Par-dessus tous, nous aurons à éviter les pièges du tribalisme. Si nous nous divisons selon des lignes tribales, nous ouvrons nos portes aux interventions étrangères et à leurs conséquences potentiellement dommageables. Le Congo est la preuve évidente de ce que nous sommes en train de dire. Nous ne devrions pas nous laisser entraîner par la complaisance au vu de l’amélioration de la situation dans ce pays. Les Congolais ont souffert de maux qui n’ont pas encore été dits et la croissance économique du pays a été retardée par les luttes tribales.(…)
Cependant, nous ne devrions pas nous inquiéter : notre unité ne peut se construire en un jour. L’unité que nous cherchons viendra graduellement. Elle progressera de jour en jour, nous emmenant lentement mais inexorablement dans sa course. Nous avons devant nous les exemples des Etats-Unis et de l’Union des Républiques Socialistes et Soviétiques. Nous devons nous souvenir combien de temps ils ont eu besoin pour achever leur unité. Quand les fondations sont solides, si le maçon est capable et que les matériaux sont de bonne qualité, la maison à construire sera solide.

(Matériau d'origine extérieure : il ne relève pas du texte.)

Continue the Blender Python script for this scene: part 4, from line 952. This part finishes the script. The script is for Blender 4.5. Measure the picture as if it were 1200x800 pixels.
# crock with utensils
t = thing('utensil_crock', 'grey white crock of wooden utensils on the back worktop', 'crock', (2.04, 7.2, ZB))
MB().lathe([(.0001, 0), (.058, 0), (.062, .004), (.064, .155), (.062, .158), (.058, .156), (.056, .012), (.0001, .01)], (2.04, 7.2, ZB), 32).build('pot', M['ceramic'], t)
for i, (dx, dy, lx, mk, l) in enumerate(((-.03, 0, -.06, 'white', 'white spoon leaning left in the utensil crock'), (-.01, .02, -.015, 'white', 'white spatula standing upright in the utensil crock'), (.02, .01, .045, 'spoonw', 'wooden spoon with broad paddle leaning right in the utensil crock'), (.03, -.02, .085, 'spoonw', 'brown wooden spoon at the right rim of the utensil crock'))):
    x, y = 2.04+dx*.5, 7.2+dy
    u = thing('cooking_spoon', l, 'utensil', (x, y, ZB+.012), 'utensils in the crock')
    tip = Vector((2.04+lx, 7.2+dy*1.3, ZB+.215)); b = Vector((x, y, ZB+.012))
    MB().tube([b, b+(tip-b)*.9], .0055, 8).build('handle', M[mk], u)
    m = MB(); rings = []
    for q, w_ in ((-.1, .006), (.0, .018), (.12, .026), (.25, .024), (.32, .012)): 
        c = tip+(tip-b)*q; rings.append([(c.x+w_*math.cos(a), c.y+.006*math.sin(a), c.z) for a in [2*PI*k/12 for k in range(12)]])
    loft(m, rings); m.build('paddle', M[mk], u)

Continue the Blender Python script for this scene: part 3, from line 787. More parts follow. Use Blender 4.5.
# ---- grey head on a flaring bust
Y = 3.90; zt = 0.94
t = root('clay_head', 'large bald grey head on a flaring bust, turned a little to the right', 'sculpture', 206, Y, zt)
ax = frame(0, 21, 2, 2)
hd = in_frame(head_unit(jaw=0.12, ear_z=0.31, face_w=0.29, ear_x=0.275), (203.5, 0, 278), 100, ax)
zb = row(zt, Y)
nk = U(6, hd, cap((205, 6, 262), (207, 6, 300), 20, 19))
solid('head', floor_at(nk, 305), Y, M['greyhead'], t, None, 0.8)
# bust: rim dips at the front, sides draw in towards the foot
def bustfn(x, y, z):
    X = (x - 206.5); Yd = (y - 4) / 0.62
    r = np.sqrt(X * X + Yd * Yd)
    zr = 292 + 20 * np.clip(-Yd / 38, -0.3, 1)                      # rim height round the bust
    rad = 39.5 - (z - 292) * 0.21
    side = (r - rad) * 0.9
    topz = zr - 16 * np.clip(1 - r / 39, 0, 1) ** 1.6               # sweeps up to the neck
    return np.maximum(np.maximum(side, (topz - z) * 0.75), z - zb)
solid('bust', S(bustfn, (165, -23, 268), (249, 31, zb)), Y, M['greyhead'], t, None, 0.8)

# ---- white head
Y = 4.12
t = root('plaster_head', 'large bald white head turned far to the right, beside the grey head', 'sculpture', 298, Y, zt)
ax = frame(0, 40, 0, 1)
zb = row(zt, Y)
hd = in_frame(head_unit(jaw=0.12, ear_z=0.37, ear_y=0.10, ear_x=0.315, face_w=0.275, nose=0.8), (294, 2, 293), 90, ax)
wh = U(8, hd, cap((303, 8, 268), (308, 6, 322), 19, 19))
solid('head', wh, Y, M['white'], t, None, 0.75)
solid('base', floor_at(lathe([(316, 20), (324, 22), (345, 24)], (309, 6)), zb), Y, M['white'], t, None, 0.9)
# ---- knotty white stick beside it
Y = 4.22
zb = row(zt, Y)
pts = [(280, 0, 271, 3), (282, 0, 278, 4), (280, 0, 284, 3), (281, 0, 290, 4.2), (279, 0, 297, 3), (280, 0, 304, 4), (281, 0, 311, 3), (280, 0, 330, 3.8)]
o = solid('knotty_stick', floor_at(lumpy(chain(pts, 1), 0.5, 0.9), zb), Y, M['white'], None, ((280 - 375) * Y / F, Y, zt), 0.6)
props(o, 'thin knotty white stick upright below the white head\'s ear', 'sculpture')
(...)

Ce dont nous avons besoin est d’une seule organisation qui parlera d’une seule voix pour toute l’Afrique, au sein de laquelle les problèmes de l’Afrique seront analysés et résolus. Nous avons besoin d’une organisation qui permettra des solutions acceptables aux disputes inter-africaines et qui promouvra l’étude et l’adoption des mesures de défense commune et des programmes de coopération dans les domaines économiques et sociaux. A l’occasion de cette conférence, créons une seule institution à laquelle nous appartiendrons tous, basée sur les principes auxquels nous souscrivrons, confiants que dans ses conseils, nos voix auront leur poids, sécurisé par le fait de savoir que les décisions qui seront prises le seront par des Africains, et seulement par des Africains, et qu’elles prendront entièrement en compte les considérations vitales des Africains.